Newcastle likely didn’t enjoy their bit part in the story either but this version of Liverpool cares not. After their great wobble of away draws against a Champions League side and ludicrously motivated bitter rival littered between various wins, the Reds have now handled the sides fourth and sixth in the Premier League table with consecutive arms-length 2-0 strolls.

The Szoboszlai goal was stunning in its simplicity, four passes between the two boxes to turn defence into attack before a delightful swept finish. That lead went entirely unthreatened, even with Callum Wilson’s vaguely passable impression of the injured Alexander Isak, until Alexis Mac Allister’s sublime strike 20 minutes into the second half.

The Mo Salah assist was as inevitable as it was wonderful, manipulating space and time to wait and find one teammate in a sea of five Newcastle shirts surrounding him. The rest of the game was basically an exercise in trying to get Salah to score but the tumbling records can wait.

And once Wataru Endo was sent on in the 77th minute, that was that. Arne Slot’s – or in this bizarre case for a football fan who grew up in the mid-2000s, Johnny Heitinga’s – final whistle retained his scoreline-preserving brilliance thereafter. Two goals have been scored in his 130 minutes on the pitch across 13 Premier League appearances this season: one to make it 5-0 against West Ham in December and an Ipswich consolation in a 4-1 victory in January.

Arsenal have a squad full of players who similarly lock in the result as soon as they enter the pitch. The slight problem is that Arteta sends them on to be game-changers.

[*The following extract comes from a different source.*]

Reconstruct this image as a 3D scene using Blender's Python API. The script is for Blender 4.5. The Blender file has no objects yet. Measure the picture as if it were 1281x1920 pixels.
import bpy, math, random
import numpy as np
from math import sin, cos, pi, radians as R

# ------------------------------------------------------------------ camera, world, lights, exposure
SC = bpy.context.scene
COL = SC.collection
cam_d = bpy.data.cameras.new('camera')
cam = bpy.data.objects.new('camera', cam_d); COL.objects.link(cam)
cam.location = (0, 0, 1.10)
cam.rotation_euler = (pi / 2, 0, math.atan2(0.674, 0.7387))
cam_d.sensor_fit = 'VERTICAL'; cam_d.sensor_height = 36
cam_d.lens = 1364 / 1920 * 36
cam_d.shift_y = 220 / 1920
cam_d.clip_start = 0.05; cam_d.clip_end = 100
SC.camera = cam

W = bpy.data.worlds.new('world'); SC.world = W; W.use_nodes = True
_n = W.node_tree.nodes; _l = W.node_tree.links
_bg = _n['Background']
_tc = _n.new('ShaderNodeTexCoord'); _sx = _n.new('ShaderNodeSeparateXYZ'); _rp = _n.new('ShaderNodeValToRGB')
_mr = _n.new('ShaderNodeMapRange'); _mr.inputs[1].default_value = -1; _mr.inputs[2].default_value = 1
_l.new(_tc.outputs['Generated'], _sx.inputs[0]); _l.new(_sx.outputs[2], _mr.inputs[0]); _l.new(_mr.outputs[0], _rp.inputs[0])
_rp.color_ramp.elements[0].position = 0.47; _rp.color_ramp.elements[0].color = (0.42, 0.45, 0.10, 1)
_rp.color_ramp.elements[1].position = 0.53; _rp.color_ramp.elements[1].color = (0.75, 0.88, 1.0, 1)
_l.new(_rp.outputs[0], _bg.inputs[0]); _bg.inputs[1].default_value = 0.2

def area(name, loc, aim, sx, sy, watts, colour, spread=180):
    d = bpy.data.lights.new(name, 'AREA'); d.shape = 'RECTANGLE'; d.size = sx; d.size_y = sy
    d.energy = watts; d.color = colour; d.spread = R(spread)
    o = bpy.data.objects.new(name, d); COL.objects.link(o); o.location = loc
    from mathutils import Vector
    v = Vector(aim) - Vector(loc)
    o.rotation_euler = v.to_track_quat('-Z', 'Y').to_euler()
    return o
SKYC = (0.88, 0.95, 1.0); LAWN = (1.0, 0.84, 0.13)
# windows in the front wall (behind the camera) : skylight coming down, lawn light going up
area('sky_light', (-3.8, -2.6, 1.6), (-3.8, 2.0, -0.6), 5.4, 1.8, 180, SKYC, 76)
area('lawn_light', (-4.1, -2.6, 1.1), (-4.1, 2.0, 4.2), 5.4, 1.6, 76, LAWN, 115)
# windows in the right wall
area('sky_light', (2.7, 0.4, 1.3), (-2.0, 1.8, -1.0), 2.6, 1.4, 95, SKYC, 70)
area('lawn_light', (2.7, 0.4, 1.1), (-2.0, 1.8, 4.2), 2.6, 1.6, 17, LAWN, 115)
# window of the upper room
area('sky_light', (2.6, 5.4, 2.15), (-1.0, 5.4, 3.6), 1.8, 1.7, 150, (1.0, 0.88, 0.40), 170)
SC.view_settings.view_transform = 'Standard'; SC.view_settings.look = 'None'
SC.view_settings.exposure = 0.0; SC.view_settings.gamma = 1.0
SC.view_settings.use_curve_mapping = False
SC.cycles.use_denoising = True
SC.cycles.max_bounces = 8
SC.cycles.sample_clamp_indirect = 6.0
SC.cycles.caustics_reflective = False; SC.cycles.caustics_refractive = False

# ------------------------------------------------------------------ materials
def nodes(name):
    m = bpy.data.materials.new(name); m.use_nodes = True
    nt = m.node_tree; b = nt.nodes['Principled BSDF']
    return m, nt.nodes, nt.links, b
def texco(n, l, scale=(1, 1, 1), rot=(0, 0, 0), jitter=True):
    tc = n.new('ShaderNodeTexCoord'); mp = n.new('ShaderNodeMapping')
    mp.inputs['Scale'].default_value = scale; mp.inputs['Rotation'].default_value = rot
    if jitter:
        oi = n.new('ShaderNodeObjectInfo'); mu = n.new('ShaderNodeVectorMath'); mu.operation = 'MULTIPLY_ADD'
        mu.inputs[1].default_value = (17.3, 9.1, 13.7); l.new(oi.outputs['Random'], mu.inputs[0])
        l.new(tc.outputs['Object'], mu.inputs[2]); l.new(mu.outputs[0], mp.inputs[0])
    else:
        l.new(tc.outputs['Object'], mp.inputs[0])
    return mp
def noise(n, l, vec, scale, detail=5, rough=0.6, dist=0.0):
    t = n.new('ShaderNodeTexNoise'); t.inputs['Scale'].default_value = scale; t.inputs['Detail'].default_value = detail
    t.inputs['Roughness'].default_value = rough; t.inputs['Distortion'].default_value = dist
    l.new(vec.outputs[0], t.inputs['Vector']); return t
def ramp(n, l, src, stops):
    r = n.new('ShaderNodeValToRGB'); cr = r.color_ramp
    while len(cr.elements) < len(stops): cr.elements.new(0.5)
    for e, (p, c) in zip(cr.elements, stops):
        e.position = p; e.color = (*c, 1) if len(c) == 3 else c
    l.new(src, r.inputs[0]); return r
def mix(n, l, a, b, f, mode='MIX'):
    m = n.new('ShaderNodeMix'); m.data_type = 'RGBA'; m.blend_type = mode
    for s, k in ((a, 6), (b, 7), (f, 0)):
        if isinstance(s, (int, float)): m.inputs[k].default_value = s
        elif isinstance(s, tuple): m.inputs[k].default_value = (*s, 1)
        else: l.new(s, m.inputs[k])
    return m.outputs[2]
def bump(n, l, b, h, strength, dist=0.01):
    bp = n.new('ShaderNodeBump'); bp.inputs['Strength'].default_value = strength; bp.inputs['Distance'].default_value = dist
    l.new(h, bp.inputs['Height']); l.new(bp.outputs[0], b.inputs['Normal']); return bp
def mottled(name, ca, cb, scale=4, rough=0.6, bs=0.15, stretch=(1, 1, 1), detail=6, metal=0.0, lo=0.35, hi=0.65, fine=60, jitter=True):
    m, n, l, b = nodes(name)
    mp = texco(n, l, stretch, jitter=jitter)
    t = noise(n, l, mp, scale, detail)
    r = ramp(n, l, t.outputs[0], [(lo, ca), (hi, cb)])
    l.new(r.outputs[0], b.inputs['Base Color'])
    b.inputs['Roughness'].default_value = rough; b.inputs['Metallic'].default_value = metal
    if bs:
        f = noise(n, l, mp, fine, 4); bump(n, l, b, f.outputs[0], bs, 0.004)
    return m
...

Tierney was the only one of those five substitutes to create a single chance. Arsenal’s solitary shot on target came from their seventh of 11 corners. This was a miserable distillation of their problems in an attritional hour and a half: that overreliance on set-pieces, the refusal to sign a striker, the damaging loyalty to certain players and conscious decision to work with so few.

Beyond those trademark infuriating dinks into a congested area from the inside right or left positions, they had absolutely nothing.

Newcastle and Nottingham Forest played out a ridiculous seven-goal thriller on Sunday which magnified their respective attacking strengths but also painstakingly highlighted their defensive deficiencies. Three days later, they faced the sides in first and second and helped show just how substantial the gap between the two really is.

Arsenal’s Premier League title hopes were already dead. This was just the inauspicious start to an agonising post-mortem.